**Task goal**.
In the copy, keep every record exact and leave out all images.
-- start Records for processing --
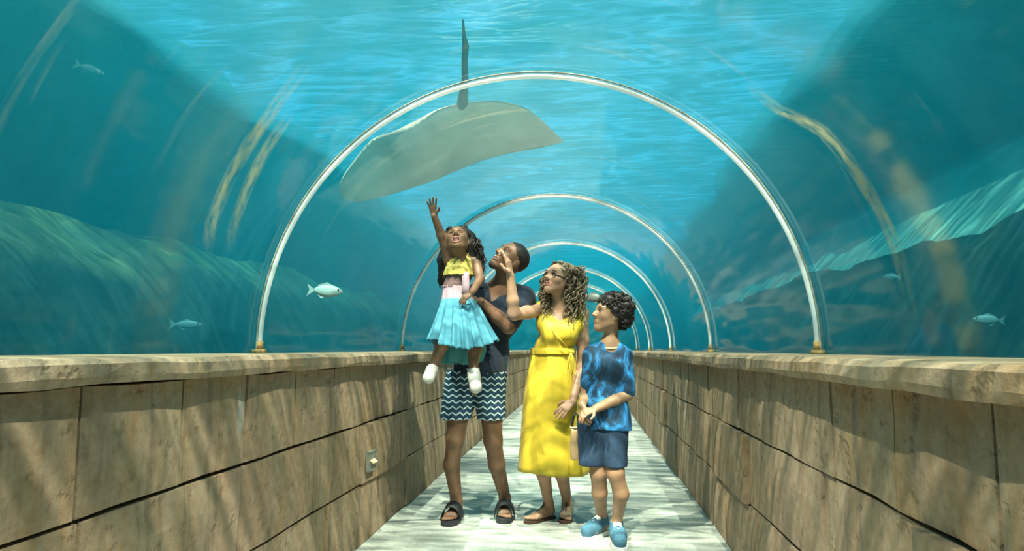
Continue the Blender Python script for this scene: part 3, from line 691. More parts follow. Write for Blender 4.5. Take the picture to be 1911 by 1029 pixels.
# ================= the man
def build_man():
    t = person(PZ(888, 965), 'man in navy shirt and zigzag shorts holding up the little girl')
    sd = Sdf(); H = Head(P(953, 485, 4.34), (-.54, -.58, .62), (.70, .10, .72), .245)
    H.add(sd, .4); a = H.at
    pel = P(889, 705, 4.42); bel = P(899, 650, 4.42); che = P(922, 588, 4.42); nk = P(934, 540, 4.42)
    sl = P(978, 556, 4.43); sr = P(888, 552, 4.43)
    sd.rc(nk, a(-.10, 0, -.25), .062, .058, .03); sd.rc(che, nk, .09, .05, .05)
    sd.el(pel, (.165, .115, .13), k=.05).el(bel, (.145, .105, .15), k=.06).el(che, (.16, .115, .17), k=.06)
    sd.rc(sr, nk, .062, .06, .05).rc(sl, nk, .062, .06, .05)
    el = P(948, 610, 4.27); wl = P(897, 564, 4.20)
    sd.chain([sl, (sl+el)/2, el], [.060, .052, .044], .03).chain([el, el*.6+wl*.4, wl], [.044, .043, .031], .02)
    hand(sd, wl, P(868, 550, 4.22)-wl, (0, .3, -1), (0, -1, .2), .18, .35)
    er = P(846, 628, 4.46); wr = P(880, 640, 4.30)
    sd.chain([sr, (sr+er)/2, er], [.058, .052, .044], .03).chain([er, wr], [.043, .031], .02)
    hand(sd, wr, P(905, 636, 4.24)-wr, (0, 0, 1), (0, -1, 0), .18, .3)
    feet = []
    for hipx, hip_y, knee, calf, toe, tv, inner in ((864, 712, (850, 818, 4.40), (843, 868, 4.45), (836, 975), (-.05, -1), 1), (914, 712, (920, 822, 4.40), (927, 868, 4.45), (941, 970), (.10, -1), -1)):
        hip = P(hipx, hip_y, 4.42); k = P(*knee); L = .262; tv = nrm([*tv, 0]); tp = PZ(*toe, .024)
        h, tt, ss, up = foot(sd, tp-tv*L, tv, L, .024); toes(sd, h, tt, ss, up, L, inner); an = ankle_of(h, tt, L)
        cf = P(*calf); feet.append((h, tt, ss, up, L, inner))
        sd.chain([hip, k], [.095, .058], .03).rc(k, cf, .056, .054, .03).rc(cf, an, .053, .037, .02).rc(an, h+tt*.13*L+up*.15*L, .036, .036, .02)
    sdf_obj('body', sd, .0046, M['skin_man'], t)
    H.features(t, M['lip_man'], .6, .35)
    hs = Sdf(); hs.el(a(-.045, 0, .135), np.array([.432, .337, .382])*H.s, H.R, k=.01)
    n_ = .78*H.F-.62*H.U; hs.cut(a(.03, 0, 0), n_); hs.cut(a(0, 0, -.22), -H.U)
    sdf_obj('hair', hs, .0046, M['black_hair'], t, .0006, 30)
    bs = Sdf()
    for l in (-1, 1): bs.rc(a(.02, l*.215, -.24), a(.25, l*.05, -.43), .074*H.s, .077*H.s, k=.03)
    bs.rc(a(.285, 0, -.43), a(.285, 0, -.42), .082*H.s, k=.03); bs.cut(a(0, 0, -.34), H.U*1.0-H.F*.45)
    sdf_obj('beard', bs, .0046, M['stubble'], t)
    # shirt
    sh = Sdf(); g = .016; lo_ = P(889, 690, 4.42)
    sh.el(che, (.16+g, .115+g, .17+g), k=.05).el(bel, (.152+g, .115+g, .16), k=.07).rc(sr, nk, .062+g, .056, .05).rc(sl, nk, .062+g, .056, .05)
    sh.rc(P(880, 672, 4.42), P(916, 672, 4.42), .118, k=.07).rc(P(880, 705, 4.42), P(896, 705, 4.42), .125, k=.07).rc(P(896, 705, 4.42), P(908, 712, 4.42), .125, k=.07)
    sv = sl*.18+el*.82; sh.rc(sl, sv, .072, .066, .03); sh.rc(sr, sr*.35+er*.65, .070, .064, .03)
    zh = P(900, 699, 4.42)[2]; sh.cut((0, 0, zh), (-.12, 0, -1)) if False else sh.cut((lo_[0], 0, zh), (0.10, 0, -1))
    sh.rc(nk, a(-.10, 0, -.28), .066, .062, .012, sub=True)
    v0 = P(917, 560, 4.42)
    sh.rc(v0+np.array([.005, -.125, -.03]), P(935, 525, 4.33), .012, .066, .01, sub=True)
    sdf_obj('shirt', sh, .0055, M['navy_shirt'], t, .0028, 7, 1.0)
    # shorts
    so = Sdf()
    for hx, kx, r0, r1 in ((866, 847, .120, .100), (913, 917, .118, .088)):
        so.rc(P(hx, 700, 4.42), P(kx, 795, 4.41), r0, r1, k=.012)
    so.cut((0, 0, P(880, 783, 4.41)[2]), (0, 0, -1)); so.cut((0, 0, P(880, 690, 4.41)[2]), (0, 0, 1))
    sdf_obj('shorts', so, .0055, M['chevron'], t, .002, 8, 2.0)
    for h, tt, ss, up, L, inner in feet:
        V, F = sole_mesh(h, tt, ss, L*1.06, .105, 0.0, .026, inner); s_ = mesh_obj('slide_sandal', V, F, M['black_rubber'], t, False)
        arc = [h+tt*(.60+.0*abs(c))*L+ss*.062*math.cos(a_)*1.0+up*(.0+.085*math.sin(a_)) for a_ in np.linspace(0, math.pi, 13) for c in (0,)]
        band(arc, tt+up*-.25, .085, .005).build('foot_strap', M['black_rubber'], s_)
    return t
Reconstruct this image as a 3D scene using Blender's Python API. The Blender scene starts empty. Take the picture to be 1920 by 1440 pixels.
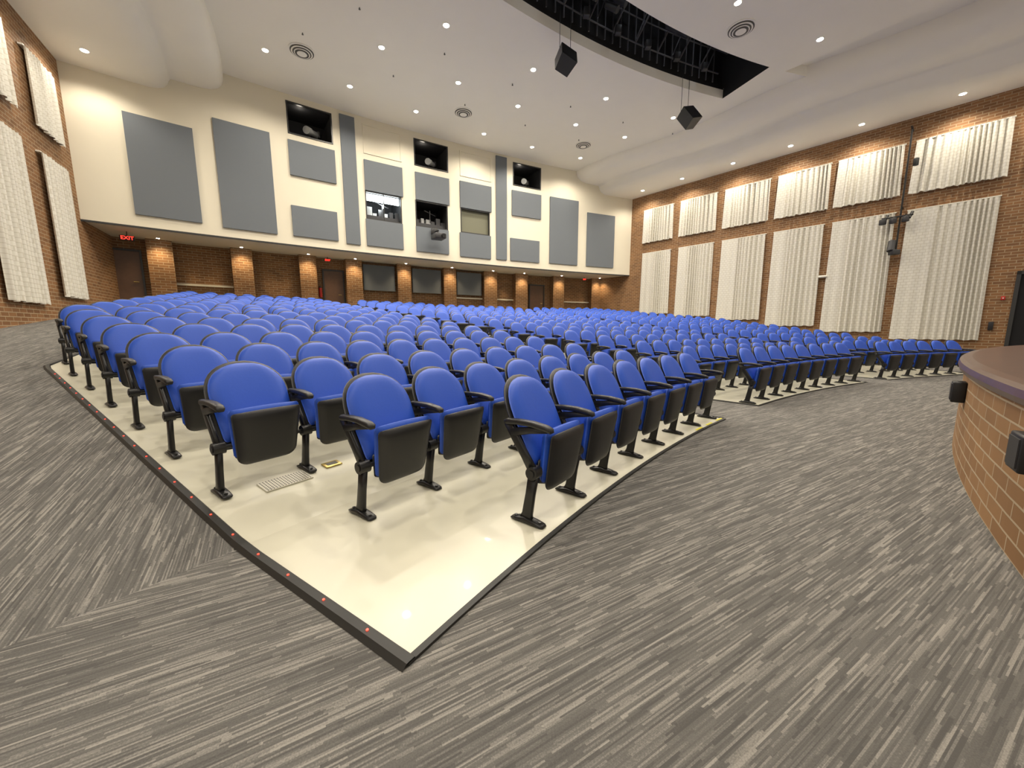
-- end Records for processing --
**Written response**.
Continue the Blender Python script for this scene: part 3, from line 691. More parts follow. Write for Blender 4.5. Take the picture to be 1911 by 1029 pixels.
# ================= the man
def build_man():
    t = person(PZ(888, 965), 'man in navy shirt and zigzag shorts holding up the little girl')
    sd = Sdf(); H = Head(P(953, 485, 4.34), (-.54, -.58, .62), (.70, .10, .72), .245)
    H.add(sd, .4); a = H.at
    pel = P(889, 705, 4.42); bel = P(899, 650, 4.42); che = P(922, 588, 4.42); nk = P(934, 540, 4.42)
    sl = P(978, 556, 4.43); sr = P(888, 552, 4.43)
    sd.rc(nk, a(-.10, 0, -.25), .062, .058, .03); sd.rc(che, nk, .09, .05, .05)
    sd.el(pel, (.165, .115, .13), k=.05).el(bel, (.145, .105, .15), k=.06).el(che, (.16, .115, .17), k=.06)
    sd.rc(sr, nk, .062, .06, .05).rc(sl, nk, .062, .06, .05)
    el = P(948, 610, 4.27); wl = P(897, 564, 4.20)
    sd.chain([sl, (sl+el)/2, el], [.060, .052, .044], .03).chain([el, el*.6+wl*.4, wl], [.044, .043, .031], .02)
    hand(sd, wl, P(868, 550, 4.22)-wl, (0, .3, -1), (0, -1, .2), .18, .35)
    er = P(846, 628, 4.46); wr = P(880, 640, 4.30)
    sd.chain([sr, (sr+er)/2, er], [.058, .052, .044], .03).chain([er, wr], [.043, .031], .02)
    hand(sd, wr, P(905, 636, 4.24)-wr, (0, 0, 1), (0, -1, 0), .18, .3)
    feet = []
    for hipx, hip_y, knee, calf, toe, tv, inner in ((864, 712, (850, 818, 4.40), (843, 868, 4.45), (836, 975), (-.05, -1), 1), (914, 712, (920, 822, 4.40), (927, 868, 4.45), (941, 970), (.10, -1), -1)):
        hip = P(hipx, hip_y, 4.42); k = P(*knee); L = .262; tv = nrm([*tv, 0]); tp = PZ(*toe, .024)
        h, tt, ss, up = foot(sd, tp-tv*L, tv, L, .024); toes(sd, h, tt, ss, up, L, inner); an = ankle_of(h, tt, L)
        cf = P(*calf); feet.append((h, tt, ss, up, L, inner))
        sd.chain([hip, k], [.095, .058], .03).rc(k, cf, .056, .054, .03).rc(cf, an, .053, .037, .02).rc(an, h+tt*.13*L+up*.15*L, .036, .036, .02)
    sdf_obj('body', sd, .0046, M['skin_man'], t)
    H.features(t, M['lip_man'], .6, .35)
    hs = Sdf(); hs.el(a(-.045, 0, .135), np.array([.432, .337, .382])*H.s, H.R, k=.01)
    n_ = .78*H.F-.62*H.U; hs.cut(a(.03, 0, 0), n_); hs.cut(a(0, 0, -.22), -H.U)
    sdf_obj('hair', hs, .0046, M['black_hair'], t, .0006, 30)
    bs = Sdf()
    for l in (-1, 1): bs.rc(a(.02, l*.215, -.24), a(.25, l*.05, -.43), .074*H.s, .077*H.s, k=.03)
    bs.rc(a(.285, 0, -.43), a(.285, 0, -.42), .082*H.s, k=.03); bs.cut(a(0, 0, -.34), H.U*1.0-H.F*.45)
    sdf_obj('beard', bs, .0046, M['stubble'], t)
    # shirt
    sh = Sdf(); g = .016; lo_ = P(889, 690, 4.42)
    sh.el(che, (.16+g, .115+g, .17+g), k=.05).el(bel, (.152+g, .115+g, .16), k=.07).rc(sr, nk, .062+g, .056, .05).rc(sl, nk, .062+g, .056, .05)
    sh.rc(P(880, 672, 4.42), P(916, 672, 4.42), .118, k=.07).rc(P(880, 705, 4.42), P(896, 705, 4.42), .125, k=.07).rc(P(896, 705, 4.42), P(908, 712, 4.42), .125, k=.07)
    sv = sl*.18+el*.82; sh.rc(sl, sv, .072, .066, .03); sh.rc(sr, sr*.35+er*.65, .070, .064, .03)
    zh = P(900, 699, 4.42)[2]; sh.cut((0, 0, zh), (-.12, 0, -1)) if False else sh.cut((lo_[0], 0, zh), (0.10, 0, -1))
    sh.rc(nk, a(-.10, 0, -.28), .066, .062, .012, sub=True)
    v0 = P(917, 560, 4.42)
    sh.rc(v0+np.array([.005, -.125, -.03]), P(935, 525, 4.33), .012, .066, .01, sub=True)
    sdf_obj('shirt', sh, .0055, M['navy_shirt'], t, .0028, 7, 1.0)
    # shorts
    so = Sdf()
    for hx, kx, r0, r1 in ((866, 847, .120, .100), (913, 917, .118, .088)):
        so.rc(P(hx, 700, 4.42), P(kx, 795, 4.41), r0, r1, k=.012)
    so.cut((0, 0, P(880, 783, 4.41)[2]), (0, 0, -1)); so.cut((0, 0, P(880, 690, 4.41)[2]), (0, 0, 1))
    sdf_obj('shorts', so, .0055, M['chevron'], t, .002, 8, 2.0)
    for h, tt, ss, up, L, inner in feet:
        V, F = sole_mesh(h, tt, ss, L*1.06, .105, 0.0, .026, inner); s_ = mesh_obj('slide_sandal', V, F, M['black_rubber'], t, False)
        arc = [h+tt*(.60+.0*abs(c))*L+ss*.062*math.cos(a_)*1.0+up*(.0+.085*math.sin(a_)) for a_ in np.linspace(0, math.pi, 13) for c in (0,)]
        band(arc, tt+up*-.25, .085, .005).build('foot_strap', M['black_rubber'], s_)
    return t
Reconstruct this image as a 3D scene using Blender's Python API. The Blender scene starts empty. Take the picture to be 1920 by 1440 pixels.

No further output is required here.